### Problem statement
Take all the material and copy it exactly.

### Recorded information
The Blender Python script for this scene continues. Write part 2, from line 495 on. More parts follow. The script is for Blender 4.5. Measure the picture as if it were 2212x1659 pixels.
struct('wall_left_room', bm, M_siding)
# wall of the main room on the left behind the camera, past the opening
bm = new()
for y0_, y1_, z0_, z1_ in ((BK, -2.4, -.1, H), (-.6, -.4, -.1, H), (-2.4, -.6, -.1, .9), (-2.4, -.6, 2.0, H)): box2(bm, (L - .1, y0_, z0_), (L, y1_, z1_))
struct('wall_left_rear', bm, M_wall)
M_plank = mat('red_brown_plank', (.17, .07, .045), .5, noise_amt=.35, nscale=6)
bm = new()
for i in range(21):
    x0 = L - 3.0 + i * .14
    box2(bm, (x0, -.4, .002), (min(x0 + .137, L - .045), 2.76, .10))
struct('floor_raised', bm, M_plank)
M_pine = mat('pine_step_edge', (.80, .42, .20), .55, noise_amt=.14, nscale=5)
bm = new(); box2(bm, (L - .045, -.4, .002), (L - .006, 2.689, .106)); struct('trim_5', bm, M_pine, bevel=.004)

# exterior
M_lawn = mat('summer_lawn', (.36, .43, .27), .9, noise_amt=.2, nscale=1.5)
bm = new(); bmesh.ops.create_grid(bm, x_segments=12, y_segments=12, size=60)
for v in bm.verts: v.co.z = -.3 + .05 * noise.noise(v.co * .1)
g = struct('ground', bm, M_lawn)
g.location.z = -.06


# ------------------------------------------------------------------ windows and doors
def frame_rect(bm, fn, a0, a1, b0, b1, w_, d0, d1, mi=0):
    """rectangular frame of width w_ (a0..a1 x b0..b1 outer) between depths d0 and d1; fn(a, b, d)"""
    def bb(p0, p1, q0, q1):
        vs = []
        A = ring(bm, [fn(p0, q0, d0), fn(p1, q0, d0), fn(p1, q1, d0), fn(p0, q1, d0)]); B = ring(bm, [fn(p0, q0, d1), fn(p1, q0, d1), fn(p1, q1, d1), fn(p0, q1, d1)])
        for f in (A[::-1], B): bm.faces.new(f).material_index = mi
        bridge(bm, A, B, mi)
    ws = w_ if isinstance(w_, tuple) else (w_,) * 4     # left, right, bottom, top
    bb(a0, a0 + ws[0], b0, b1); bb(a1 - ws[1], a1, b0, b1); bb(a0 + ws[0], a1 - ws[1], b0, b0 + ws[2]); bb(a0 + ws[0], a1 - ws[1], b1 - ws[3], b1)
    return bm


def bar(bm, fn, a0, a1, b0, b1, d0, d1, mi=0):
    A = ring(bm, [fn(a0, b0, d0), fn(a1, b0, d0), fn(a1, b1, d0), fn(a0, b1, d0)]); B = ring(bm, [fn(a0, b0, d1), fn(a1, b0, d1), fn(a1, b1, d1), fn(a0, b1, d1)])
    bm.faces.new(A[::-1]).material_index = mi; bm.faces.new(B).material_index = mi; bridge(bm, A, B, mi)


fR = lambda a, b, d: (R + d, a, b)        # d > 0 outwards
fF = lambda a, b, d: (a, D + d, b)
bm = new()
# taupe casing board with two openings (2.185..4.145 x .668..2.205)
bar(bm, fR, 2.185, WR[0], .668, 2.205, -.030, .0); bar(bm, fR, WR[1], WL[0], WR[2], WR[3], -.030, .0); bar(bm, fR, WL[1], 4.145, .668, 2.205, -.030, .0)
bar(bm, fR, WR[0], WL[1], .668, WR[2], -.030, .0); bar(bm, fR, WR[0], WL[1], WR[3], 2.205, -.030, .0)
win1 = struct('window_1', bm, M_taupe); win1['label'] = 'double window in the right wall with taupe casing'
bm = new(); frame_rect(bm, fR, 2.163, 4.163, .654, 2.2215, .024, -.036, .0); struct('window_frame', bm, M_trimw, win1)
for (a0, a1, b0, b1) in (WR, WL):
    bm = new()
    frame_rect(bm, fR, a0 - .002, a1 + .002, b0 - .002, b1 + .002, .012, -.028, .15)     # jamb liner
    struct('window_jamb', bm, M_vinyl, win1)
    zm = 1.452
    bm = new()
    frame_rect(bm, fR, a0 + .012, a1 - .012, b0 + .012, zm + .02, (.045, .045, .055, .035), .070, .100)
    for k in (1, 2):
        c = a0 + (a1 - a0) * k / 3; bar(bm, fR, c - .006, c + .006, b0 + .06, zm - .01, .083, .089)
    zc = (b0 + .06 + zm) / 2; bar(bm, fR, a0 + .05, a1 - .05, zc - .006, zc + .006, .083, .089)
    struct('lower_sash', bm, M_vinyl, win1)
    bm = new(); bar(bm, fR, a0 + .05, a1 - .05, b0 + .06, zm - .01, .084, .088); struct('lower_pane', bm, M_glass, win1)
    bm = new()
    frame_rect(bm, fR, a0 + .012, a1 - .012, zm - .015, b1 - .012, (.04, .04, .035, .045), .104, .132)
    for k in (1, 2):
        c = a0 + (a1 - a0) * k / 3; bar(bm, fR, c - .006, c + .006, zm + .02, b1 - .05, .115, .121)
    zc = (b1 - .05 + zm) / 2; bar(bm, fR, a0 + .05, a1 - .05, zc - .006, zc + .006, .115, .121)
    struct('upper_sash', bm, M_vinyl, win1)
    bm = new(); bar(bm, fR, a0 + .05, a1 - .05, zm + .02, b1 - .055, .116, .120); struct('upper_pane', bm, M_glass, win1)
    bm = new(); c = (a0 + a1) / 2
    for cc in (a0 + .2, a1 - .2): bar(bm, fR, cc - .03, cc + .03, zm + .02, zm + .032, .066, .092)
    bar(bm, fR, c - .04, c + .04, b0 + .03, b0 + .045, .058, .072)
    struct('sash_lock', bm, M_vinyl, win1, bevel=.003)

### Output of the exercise
The Blender Python script for this scene continues. Write part 2, from line 495 on. More parts follow. The script is for Blender 4.5. Measure the picture as if it were 2212x1659 pixels.
struct('wall_left_room', bm, M_siding)
# wall of the main room on the left behind the camera, past the opening
bm = new()
for y0_, y1_, z0_, z1_ in ((BK, -2.4, -.1, H), (-.6, -.4, -.1, H), (-2.4, -.6, -.1, .9), (-2.4, -.6, 2.0, H)): box2(bm, (L - .1, y0_, z0_), (L, y1_, z1_))
struct('wall_left_rear', bm, M_wall)
M_plank = mat('red_brown_plank', (.17, .07, .045), .5, noise_amt=.35, nscale=6)
bm = new()
for i in range(21):
    x0 = L - 3.0 + i * .14
    box2(bm, (x0, -.4, .002), (min(x0 + .137, L - .045), 2.76, .10))
struct('floor_raised', bm, M_plank)
M_pine = mat('pine_step_edge', (.80, .42, .20), .55, noise_amt=.14, nscale=5)
bm = new(); box2(bm, (L - .045, -.4, .002), (L - .006, 2.689, .106)); struct('trim_5', bm, M_pine, bevel=.004)

# exterior
M_lawn = mat('summer_lawn', (.36, .43, .27), .9, noise_amt=.2, nscale=1.5)
bm = new(); bmesh.ops.create_grid(bm, x_segments=12, y_segments=12, size=60)
for v in bm.verts: v.co.z = -.3 + .05 * noise.noise(v.co * .1)
g = struct('ground', bm, M_lawn)
g.location.z = -.06


# ------------------------------------------------------------------ windows and doors
def frame_rect(bm, fn, a0, a1, b0, b1, w_, d0, d1, mi=0):
    """rectangular frame of width w_ (a0..a1 x b0..b1 outer) between depths d0 and d1; fn(a, b, d)"""
    def bb(p0, p1, q0, q1):
        vs = []
        A = ring(bm, [fn(p0, q0, d0), fn(p1, q0, d0), fn(p1, q1, d0), fn(p0, q1, d0)]); B = ring(bm, [fn(p0, q0, d1), fn(p1, q0, d1), fn(p1, q1, d1), fn(p0, q1, d1)])
        for f in (A[::-1], B): bm.faces.new(f).material_index = mi
        bridge(bm, A, B, mi)
    ws = w_ if isinstance(w_, tuple) else (w_,) * 4     # left, right, bottom, top
    bb(a0, a0 + ws[0], b0, b1); bb(a1 - ws[1], a1, b0, b1); bb(a0 + ws[0], a1 - ws[1], b0, b0 + ws[2]); bb(a0 + ws[0], a1 - ws[1], b1 - ws[3], b1)
    return bm


def bar(bm, fn, a0, a1, b0, b1, d0, d1, mi=0):
    A = ring(bm, [fn(a0, b0, d0), fn(a1, b0, d0), fn(a1, b1, d0), fn(a0, b1, d0)]); B = ring(bm, [fn(a0, b0, d1), fn(a1, b0, d1), fn(a1, b1, d1), fn(a0, b1, d1)])
    bm.faces.new(A[::-1]).material_index = mi; bm.faces.new(B).material_index = mi; bridge(bm, A, B, mi)


fR = lambda a, b, d: (R + d, a, b)        # d > 0 outwards
fF = lambda a, b, d: (a, D + d, b)
bm = new()
# taupe casing board with two openings (2.185..4.145 x .668..2.205)
bar(bm, fR, 2.185, WR[0], .668, 2.205, -.030, .0); bar(bm, fR, WR[1], WL[0], WR[2], WR[3], -.030, .0); bar(bm, fR, WL[1], 4.145, .668, 2.205, -.030, .0)
bar(bm, fR, WR[0], WL[1], .668, WR[2], -.030, .0); bar(bm, fR, WR[0], WL[1], WR[3], 2.205, -.030, .0)
win1 = struct('window_1', bm, M_taupe); win1['label'] = 'double window in the right wall with taupe casing'
bm = new(); frame_rect(bm, fR, 2.163, 4.163, .654, 2.2215, .024, -.036, .0); struct('window_frame', bm, M_trimw, win1)
for (a0, a1, b0, b1) in (WR, WL):
    bm = new()
    frame_rect(bm, fR, a0 - .002, a1 + .002, b0 - .002, b1 + .002, .012, -.028, .15)     # jamb liner
    struct('window_jamb', bm, M_vinyl, win1)
    zm = 1.452
    bm = new()
    frame_rect(bm, fR, a0 + .012, a1 - .012, b0 + .012, zm + .02, (.045, .045, .055, .035), .070, .100)
    for k in (1, 2):
        c = a0 + (a1 - a0) * k / 3; bar(bm, fR, c - .006, c + .006, b0 + .06, zm - .01, .083, .089)
    zc = (b0 + .06 + zm) / 2; bar(bm, fR, a0 + .05, a1 - .05, zc - .006, zc + .006, .083, .089)
    struct('lower_sash', bm, M_vinyl, win1)
    bm = new(); bar(bm, fR, a0 + .05, a1 - .05, b0 + .06, zm - .01, .084, .088); struct('lower_pane', bm, M_glass, win1)
    bm = new()
    frame_rect(bm, fR, a0 + .012, a1 - .012, zm - .015, b1 - .012, (.04, .04, .035, .045), .104, .132)
    for k in (1, 2):
        c = a0 + (a1 - a0) * k / 3; bar(bm, fR, c - .006, c + .006, zm + .02, b1 - .05, .115, .121)
    zc = (b1 - .05 + zm) / 2; bar(bm, fR, a0 + .05, a1 - .05, zc - .006, zc + .006, .115, .121)
    struct('upper_sash', bm, M_vinyl, win1)
    bm = new(); bar(bm, fR, a0 + .05, a1 - .05, zm + .02, b1 - .055, .116, .120); struct('upper_pane', bm, M_glass, win1)
    bm = new(); c = (a0 + a1) / 2
    for cc in (a0 + .2, a1 - .2): bar(bm, fR, cc - .03, cc + .03, zm + .02, zm + .032, .066, .092)
    bar(bm, fR, c - .04, c + .04, b0 + .03, b0 + .045, .058, .072)
    struct('sash_lock', bm, M_vinyl, win1, bevel=.003)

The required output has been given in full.